Wednesday, 28 December 2011


WASHINGTON, Dec 27 (Reuters): The head of the US Central Command is urging Pakistan to share a map of its facilities and installations near the Afghan border to help avert episodes like the one that killed 24 Pakistani forces last month. US Marine Corps General James Mattis, the commander, said in a statement on December 26 the chief lesson from the strike was "that we must improve border coordination and this requires a foundational level of trust on both sides of the border." He told the allied commander in Afghanistan, General John Allen, to develop steps to prevent "friendly fire" incidents and share them with Pakistan's military when possible. The orders were disclosed on the Central Command's web site along with a 30-page report of the US military's findings on the Nov. 25-26 night time air strike that deeply angered Pakistan.
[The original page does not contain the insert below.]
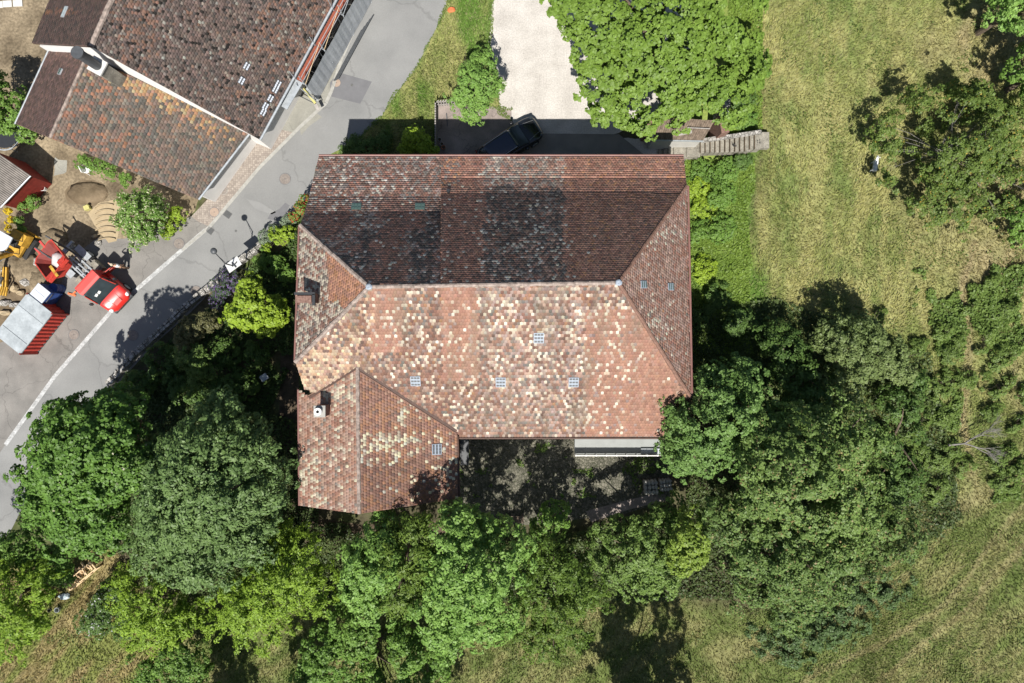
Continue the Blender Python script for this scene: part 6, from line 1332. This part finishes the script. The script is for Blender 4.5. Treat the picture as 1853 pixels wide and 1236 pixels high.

The incident has derailed already uneasy Pakistan-US cooperation in the American-led fight against Islamic militants who zigzag the border, known as the Durand line, to destabilise the Afghan government of President Hamid Karzai. After the air strike, Pakistan closed routes used to supply US forces in Afghanistan and booted the United States from an air base used to launch remotely piloted drone aircraft. The Pentagon report outlined last week said investigators found that US forces had failed to verify the location of Pakistani units before ordering the attack but blamed Pakistani forces for firing first. An allied operation had been getting under way against militants in a remote area near Afghanistan's eastern border with Pakistan. Mattis directed Allen, commander of NATO's International Security Assistance Force, to seek full disclosure of all facilities and installations on both sides of the border as soon as possible. This should include "systematic updates based on a common data base and map, and incorporating periodic reciprocal coordination visits," he said. The US investigators said a climate of deep mutual distrust was partly to blame for the air strikes against two Pakistani posts. Pakistan did not participate in the US investigation and rejected its findings as "short on facts," as Major General Athar Abbas, an Army spokesman, put it on December 22.